Writers: Joanna Nevin, Martin South and Simona Hughes
Director: Simona Hughes
Jane Austen wrote Northanger Abbey as a satire of Gothic fiction. Moving Parts Theatre Company, performing it in the garden of John Keats’s house on a balmy Hampstead evening, stages this satire of a satire in a setting so perfectly literary it might itself have been dreamed up by a novelist with a fondness for plum trees. The result is an evening of such charm and intelligence that one forgives the occasional heavy hand required to construct it.
The production’s frame is audacious: two university students – an Irish feminist and a cheerful dolt – interrupt the action at intervals to read aloud from the novel and bicker about its meaning, carrying Austen’s authorial voice into something contemporary and comic. It tips, here and there, toward over-explanation, narrating what the stage has already shown. But it earns its licence. The joke, crucially, is on the kind of person who reads Gothic novels expecting life to imitate them, which is, of course, Austen’s original joke. The meta-ness holds.
Anna Blackburn’s Catherine Morland arrives with the necessary comic instinct, her face a running commentary on the absurdity unfolding around her. Dominic Bryant’s Henry Tilney has the required charm and lightness of a 19th-century beau. Martin South’s General Tilney – grunting, nostril-flaring, enslaved to money rather than murder – makes Austen’s real point with satisfying economy. Andy Canadine’s work across multiple roles, including a Tilney maid of memorable disposition, brings an exuberance that the production wears well.

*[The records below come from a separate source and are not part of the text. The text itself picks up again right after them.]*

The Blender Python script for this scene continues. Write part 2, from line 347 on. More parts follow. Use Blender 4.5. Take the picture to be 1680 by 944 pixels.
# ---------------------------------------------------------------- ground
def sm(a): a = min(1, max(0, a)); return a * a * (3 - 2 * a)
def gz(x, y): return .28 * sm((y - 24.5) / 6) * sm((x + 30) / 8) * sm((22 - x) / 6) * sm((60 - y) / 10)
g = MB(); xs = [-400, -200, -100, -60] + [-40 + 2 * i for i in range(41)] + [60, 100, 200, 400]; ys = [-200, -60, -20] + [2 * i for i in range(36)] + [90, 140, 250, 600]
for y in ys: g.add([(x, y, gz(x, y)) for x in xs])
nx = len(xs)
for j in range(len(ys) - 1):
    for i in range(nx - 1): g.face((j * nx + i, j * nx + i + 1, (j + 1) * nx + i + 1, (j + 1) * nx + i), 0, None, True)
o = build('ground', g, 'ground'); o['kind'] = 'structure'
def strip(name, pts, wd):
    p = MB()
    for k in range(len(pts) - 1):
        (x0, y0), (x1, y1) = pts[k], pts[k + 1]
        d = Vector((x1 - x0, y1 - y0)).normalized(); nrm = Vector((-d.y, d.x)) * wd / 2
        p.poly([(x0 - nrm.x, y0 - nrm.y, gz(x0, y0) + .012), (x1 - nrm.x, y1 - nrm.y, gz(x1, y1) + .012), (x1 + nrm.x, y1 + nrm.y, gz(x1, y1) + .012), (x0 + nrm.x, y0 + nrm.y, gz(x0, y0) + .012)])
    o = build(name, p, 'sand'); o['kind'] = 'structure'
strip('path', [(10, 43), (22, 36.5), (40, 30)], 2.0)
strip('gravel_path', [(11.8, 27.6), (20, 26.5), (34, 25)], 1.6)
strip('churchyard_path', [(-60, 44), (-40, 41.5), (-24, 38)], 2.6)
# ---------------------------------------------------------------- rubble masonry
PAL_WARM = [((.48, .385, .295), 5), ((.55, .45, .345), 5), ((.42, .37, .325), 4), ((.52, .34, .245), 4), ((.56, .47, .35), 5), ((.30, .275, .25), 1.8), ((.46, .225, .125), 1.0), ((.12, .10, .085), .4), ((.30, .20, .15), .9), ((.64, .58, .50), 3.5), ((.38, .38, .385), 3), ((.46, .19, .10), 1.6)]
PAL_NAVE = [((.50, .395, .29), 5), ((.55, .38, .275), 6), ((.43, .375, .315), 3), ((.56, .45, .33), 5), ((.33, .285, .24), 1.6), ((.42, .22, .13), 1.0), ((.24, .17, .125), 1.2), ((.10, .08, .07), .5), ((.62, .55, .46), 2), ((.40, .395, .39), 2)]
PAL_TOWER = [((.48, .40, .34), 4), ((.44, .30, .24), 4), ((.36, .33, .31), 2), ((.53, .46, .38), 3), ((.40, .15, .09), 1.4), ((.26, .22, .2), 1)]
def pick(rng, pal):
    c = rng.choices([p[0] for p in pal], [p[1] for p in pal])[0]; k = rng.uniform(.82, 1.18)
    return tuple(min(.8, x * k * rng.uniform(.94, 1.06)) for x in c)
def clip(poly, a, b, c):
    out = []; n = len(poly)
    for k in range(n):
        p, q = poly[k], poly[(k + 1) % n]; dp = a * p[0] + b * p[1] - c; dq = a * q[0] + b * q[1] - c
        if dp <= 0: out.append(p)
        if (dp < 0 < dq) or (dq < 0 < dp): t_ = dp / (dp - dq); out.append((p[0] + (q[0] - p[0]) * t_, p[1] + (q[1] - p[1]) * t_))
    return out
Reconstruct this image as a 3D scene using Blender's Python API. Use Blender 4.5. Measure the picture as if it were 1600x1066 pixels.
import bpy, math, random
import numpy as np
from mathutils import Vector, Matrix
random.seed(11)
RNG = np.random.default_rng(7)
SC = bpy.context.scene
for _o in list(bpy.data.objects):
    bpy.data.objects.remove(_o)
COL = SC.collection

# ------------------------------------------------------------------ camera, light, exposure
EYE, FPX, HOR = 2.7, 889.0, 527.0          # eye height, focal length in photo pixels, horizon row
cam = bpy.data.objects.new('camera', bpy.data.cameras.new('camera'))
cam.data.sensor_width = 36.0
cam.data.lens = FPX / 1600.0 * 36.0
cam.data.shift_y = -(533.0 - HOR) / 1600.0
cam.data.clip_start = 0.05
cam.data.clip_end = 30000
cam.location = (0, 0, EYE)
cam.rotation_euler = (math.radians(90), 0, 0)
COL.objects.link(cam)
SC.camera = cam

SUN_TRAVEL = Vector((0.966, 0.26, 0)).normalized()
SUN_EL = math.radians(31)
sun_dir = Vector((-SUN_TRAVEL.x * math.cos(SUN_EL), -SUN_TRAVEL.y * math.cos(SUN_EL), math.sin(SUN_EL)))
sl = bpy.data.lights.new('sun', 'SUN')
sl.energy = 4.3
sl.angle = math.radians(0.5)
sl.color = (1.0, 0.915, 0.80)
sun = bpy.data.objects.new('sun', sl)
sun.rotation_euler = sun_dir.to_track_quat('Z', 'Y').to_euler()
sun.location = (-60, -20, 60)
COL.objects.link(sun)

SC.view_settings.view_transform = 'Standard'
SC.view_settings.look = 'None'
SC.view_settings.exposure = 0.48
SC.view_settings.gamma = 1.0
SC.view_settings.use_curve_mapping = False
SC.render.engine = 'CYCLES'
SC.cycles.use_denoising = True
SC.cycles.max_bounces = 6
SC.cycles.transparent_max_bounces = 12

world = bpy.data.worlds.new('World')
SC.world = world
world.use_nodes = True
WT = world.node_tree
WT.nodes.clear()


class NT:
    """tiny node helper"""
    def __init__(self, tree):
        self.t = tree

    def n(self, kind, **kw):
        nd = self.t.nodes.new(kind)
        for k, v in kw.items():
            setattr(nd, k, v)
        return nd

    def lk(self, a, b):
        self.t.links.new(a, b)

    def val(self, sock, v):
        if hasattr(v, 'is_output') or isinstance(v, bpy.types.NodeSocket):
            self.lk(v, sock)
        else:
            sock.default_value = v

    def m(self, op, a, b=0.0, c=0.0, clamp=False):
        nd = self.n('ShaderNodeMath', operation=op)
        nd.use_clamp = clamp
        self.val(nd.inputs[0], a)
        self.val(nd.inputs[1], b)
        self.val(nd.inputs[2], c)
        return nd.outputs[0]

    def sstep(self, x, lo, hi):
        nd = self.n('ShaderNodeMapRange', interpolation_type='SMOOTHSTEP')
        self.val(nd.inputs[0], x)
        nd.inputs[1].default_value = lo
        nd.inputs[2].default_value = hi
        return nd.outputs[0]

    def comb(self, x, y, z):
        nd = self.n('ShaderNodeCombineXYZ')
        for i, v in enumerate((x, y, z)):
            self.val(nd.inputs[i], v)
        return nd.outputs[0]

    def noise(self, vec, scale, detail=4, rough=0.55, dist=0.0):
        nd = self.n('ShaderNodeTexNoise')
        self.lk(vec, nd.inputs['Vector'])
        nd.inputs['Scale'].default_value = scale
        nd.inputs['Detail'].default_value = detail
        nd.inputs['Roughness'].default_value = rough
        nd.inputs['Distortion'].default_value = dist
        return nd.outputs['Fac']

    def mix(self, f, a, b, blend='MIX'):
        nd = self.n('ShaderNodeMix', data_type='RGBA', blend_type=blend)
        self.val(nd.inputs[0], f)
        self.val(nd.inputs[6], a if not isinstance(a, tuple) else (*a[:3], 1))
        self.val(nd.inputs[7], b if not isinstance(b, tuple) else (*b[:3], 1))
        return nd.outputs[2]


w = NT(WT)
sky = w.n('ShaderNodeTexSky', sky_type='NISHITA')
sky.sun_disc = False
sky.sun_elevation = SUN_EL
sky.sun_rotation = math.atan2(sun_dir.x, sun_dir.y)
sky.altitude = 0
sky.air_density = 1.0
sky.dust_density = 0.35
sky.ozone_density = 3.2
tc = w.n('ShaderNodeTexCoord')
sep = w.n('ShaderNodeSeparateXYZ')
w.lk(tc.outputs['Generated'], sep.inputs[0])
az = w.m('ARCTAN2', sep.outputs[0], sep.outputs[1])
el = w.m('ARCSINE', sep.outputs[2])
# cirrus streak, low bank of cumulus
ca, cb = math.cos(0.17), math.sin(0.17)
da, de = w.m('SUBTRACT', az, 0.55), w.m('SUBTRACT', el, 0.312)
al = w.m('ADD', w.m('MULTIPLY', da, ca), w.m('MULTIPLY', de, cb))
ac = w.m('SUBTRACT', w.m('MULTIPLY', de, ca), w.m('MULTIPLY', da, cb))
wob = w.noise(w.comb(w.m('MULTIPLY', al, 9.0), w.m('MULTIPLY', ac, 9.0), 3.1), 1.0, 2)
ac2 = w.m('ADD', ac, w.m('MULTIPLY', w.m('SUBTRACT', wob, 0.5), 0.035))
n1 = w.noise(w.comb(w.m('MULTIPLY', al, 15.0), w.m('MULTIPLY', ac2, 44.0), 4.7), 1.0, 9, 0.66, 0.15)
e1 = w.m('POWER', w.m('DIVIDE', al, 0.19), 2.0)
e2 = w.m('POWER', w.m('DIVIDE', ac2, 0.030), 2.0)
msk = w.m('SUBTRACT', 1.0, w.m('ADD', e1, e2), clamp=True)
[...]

Theatrical equivalents are found for Austen’s literary tricks with ingenuity. A set of central steps doubles, triples, as a bumpy carriage ride to Northanger Abbey and then the spiral staircase within it. Brilliantly, the fans carried by the ensemble punctuate the drama with flamboyance. Now a chest heaving with Gothic implication, opened to reveal nothing at all; Now a ruff of General Tilney.
Keats House lends the whole evening a resonance no black-box theatre could manufacture. Austen and Keats never met, but they were exact contemporaries, writing in the same literary moment. There is something apt about her most literary novel finding a home, just for a night, in the garden where Romantic poetry was made. On a warm June evening, the leaves rustle in the breeze. The audience eats and drinks and laughs. A little girl throws a rose onto the stage.
It is, in every sense, a very horrid night out.